Les réactions du parent ou de l’enseignant doivent toujours être dans un but d’apprentissage pour l’enfant, et non pour le détruire ou lui faire du mal. Il est donc important que les adultes qui gravitent autour de l’enfant (parents, grands-parents, enseignants, etc.) soient solidaires et se respectent. Ceci permet à l’enfant de sentir qu’il y a une structure solide et sécurisante autour de lui. Il apprend également qu’il peut y avoir des règles et des valeurs différentes selon les endroits et les personnes ; il apprend alors à respecter ces règles et valeurs, et au moment de l’adolescence, il pourra choisir les règles et valeurs qui l’enrichissent le plus et qui lui sont le plus utiles.
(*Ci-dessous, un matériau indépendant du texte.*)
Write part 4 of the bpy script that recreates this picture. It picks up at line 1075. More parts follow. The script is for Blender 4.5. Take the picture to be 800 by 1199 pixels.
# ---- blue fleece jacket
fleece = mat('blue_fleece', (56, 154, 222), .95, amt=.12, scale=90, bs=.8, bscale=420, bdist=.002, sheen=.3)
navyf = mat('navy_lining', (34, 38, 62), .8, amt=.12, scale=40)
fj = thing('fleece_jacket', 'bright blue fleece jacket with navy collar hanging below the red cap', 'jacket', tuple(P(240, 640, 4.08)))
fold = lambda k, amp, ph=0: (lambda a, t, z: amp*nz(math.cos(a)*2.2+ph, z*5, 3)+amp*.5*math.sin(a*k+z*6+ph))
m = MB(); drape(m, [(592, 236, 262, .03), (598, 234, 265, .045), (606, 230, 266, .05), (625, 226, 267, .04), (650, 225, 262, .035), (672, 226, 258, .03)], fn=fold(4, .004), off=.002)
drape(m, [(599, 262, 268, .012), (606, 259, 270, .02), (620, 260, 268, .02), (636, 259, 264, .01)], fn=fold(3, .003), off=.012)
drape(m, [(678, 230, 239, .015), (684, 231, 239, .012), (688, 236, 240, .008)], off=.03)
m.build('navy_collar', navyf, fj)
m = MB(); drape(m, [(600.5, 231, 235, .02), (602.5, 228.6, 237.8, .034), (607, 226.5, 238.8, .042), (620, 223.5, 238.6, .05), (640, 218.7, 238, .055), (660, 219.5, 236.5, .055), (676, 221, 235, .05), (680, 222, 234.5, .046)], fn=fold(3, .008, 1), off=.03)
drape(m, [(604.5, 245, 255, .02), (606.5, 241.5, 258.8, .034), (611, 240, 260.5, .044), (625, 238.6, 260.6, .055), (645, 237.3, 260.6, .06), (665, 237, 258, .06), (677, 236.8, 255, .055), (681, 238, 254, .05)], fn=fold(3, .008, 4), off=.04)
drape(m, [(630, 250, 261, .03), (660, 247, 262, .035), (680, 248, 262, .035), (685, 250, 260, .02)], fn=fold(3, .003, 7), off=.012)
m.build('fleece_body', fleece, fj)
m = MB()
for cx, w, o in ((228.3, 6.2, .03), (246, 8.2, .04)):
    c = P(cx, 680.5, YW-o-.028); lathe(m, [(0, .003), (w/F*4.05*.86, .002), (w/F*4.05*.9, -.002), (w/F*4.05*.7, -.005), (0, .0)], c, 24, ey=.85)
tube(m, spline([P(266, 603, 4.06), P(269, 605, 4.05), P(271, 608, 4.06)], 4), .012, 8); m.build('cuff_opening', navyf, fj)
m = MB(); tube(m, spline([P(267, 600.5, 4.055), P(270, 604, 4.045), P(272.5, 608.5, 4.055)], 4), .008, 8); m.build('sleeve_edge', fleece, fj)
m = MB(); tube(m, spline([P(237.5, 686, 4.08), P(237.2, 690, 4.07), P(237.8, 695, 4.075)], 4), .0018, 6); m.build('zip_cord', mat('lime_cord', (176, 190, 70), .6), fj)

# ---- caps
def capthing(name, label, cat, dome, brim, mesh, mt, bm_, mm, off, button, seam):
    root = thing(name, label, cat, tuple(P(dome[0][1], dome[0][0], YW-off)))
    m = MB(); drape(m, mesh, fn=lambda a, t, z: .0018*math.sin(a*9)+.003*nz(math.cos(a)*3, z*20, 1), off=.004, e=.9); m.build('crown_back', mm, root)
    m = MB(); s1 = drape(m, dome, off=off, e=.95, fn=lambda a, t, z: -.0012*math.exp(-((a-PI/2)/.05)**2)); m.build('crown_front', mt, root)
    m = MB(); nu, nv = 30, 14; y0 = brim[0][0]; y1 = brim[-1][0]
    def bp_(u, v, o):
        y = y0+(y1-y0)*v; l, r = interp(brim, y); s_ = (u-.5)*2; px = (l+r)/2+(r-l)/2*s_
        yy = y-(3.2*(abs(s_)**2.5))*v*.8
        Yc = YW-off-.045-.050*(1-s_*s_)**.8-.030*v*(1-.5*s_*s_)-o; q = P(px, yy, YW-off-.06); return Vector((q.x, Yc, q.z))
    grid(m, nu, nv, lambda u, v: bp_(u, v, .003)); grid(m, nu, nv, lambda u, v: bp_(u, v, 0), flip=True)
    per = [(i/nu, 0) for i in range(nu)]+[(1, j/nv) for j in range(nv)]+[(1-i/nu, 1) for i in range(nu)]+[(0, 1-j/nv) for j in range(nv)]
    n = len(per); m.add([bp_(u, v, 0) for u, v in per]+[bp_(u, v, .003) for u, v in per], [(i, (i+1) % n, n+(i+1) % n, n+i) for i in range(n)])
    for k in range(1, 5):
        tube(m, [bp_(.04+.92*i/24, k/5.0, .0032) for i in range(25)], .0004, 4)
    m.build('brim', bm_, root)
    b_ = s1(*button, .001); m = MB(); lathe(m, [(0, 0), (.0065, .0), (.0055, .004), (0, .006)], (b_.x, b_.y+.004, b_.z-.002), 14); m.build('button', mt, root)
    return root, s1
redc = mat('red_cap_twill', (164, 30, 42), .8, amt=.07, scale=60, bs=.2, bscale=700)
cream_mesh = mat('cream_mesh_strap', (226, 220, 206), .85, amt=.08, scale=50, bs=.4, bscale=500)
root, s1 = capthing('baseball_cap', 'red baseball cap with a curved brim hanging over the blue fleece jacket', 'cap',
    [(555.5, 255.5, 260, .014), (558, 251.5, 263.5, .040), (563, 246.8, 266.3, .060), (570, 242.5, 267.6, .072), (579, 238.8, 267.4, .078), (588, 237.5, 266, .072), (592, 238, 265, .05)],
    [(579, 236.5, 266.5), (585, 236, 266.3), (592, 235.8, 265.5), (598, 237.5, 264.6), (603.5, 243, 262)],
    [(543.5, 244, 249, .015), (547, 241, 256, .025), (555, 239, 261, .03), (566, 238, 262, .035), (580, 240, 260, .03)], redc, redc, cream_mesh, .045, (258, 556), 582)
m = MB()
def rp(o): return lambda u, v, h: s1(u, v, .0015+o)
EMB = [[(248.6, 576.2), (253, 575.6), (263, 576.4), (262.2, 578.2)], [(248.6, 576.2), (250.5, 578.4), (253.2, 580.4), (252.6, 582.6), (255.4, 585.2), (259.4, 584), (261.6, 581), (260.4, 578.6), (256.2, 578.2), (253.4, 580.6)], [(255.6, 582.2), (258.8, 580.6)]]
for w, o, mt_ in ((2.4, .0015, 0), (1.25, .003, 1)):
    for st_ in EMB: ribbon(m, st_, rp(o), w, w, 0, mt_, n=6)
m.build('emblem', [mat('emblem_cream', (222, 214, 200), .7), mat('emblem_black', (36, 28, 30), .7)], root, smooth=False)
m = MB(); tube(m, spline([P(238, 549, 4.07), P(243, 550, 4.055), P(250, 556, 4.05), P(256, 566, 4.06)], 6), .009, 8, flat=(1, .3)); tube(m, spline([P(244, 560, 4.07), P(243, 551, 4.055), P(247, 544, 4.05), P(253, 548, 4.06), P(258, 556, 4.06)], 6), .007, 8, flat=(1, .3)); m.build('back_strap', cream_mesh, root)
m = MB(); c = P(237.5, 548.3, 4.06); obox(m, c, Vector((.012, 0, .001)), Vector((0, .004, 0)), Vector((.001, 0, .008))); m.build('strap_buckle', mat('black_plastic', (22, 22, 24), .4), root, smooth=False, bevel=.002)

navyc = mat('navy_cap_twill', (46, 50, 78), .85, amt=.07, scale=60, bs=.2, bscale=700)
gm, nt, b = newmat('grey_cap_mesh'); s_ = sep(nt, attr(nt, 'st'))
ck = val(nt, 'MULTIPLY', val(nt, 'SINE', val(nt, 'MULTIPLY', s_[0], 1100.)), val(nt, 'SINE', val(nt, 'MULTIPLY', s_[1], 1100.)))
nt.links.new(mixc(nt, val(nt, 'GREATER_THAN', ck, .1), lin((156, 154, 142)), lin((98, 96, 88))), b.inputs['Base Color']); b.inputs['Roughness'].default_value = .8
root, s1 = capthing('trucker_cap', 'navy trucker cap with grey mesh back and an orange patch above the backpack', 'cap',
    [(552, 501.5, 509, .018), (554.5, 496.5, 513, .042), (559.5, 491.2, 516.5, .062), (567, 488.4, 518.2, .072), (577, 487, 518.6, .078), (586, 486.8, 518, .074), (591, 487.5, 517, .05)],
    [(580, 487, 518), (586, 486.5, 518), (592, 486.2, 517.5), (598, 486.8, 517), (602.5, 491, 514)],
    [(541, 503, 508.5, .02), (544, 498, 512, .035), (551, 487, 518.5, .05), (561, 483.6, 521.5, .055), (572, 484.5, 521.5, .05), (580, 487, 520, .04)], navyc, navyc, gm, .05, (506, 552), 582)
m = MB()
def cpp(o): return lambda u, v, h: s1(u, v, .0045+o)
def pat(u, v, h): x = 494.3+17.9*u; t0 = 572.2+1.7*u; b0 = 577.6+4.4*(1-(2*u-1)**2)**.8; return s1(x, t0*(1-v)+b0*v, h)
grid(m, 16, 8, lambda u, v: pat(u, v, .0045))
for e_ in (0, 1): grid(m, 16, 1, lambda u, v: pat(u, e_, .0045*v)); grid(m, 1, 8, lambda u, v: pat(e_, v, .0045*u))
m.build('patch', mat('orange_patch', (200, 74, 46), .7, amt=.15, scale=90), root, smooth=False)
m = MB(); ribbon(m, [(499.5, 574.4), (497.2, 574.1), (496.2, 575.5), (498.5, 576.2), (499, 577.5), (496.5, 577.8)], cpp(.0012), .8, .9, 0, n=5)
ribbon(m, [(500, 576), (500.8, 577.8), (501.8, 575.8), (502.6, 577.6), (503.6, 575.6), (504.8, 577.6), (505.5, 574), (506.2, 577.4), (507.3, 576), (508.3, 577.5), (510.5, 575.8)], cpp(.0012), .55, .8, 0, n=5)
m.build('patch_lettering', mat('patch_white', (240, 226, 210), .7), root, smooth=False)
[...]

Les parents doivent mettre en place un cadre éducatif, c’est-à-dire fixer des valeurs, des règles et des limites qu’ils apprendront à leur enfant et qu’ils lui feront respecter. Se positionner face à son enfant lorsqu’il dépasse une limite ou ne respecte pas une règle est fondamental ; l’enfant ressent ainsi qu’il a de l’importance pour ses parents. Les parents veilleront à le sanctionner sans le blesser dans son estime de lui-même, mais en lui permettant d’expérimenter la frustration afin qu’il apprenne qu’il a des forces en lui pour solutionner les situations difficiles.

« Le rôle des parents est aussi de beaucoup communiquer, d’encourager, de valoriser le positif et de vivre des bons moments avec leurs enfants ; l’enfant apprend davantage par les encouragements et les moments de bonheur que par les interdits », observe Anne-Dominique Grosvernier. Mais attention : sans limites, l’enfant est désécurisé.

Carte de visite
Anne-Dominique Grosvernier est bardée de diplômes comme l’indique sa carte de visite – Licence en psychologie à l’université de Genève (1983) ; Diplôme de spécialisation en pédagogie à l’université de Genève (1985) ; Certificat de catéchète bénévole pour enfants et adolescents (1999 et 2000) ; Brevet fédéral de Formatrice d’adultes (2010) ; Certificate of Advanced Studies HES-SO de praticienne formatrice (2010) ; Diverses formations continues en catéchèse, études bibliques et théologiques, éducation, prévention des abus sexuels, prévention du suicide, gestion des émotions, communication et supervision.